Step by step instructions:

  1. Switch to desired Node version (e.g. nvm use v16)
  2. Ensure desired version of gatsby-cli is installed in this particular Node environment (e.g. npm install -g gatsby-cli@latest-v4)
  3. Run ncu -u to bump package.json dependencies to newest versions (requires npm-check-updates).
  4. Manually edit package.json to downgrade packages that need to be downgraded for compatibility. For example, at the time of writing this, I needed to downgrade React from v18 to v17 in order to avoid hydration errors (Gatsby doesn’t fully support v18 at the time of writing).
  5. Delete .cache
  6. Delete node_modules
  7. Delete package-lock.json
  8. Hammer on npm install until it runs without errors. You can expect to see many errors related to version conflicts in your dependencies. A common source of issues is unmaintained plugins created by the community. In some cases the conflicts can be resolved by downgrading some of the dependencies you just upgraded. In other cases you might want to remove or replace incompatible plugins. As a last resort, you might want to try npm install --legacy-peer-deps to force an installation despite version conflicts. Unmaintained plugins often work with newer dependencies in practice.
  9. Hammer on gatsby develop until it runs without errors. Resolving errors at this step often requires changes to dependencies, in which case goto step 5.
  10. When you get the dev environment running, it’s time to run your automated tests and fix everything that broke according to your tests.
  11. After your tests pass successfully, it’s time to manually test your site in dev environment and fix everything that’s broken (malformed CSS etc. that won’t be caught by your automated tests).
  12. Additionally, you should manually test that hot reload is not broken: First make some code changes. Then check that you see the changes applied in browser without any action inside the browser. Then try refreshing the site in browser. Then try navigating across different pages.
  13. Once your dev environment is fully working, it’s time to manually test the production build (gatsby build && gatsby serve).
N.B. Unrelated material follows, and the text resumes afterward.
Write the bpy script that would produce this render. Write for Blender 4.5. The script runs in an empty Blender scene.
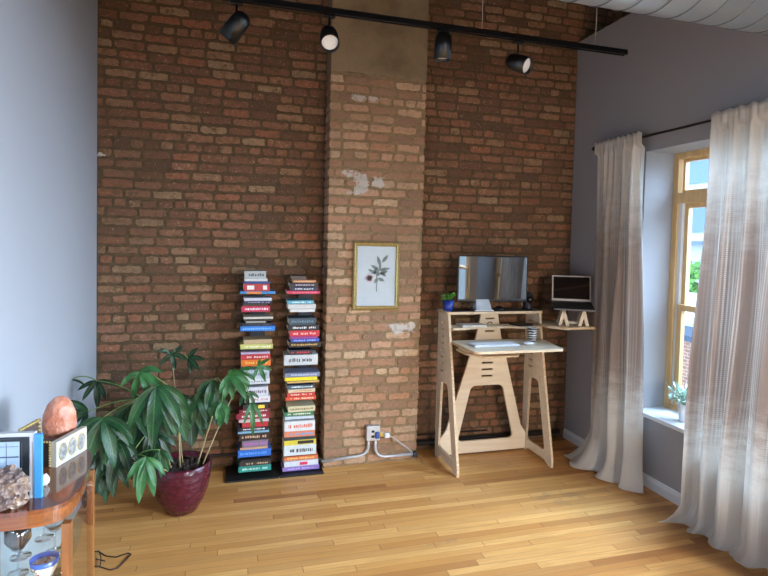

For example, some routing issues only exist in the production build.
  14. After everything seems to work locally, it’s time to update your CI configuration to use the same node version and gatsby-cli as you use locally. This is also a good time to update the build image and other artifacts, if needed.
  15. Update your README set-up instructions. (I do this even for my personal projects because I want to know how I can run the project 2 years from now after I have forgotten literally everything about setting it up. It’s good to write things like Node version and gatsby-cli version in the README because those won’t be contained in your package.json.)
  16. If you still have remaining energy, you can continue working through the numerous npm warnings and Gatsby warnings that have appeared as a result of the upgrades.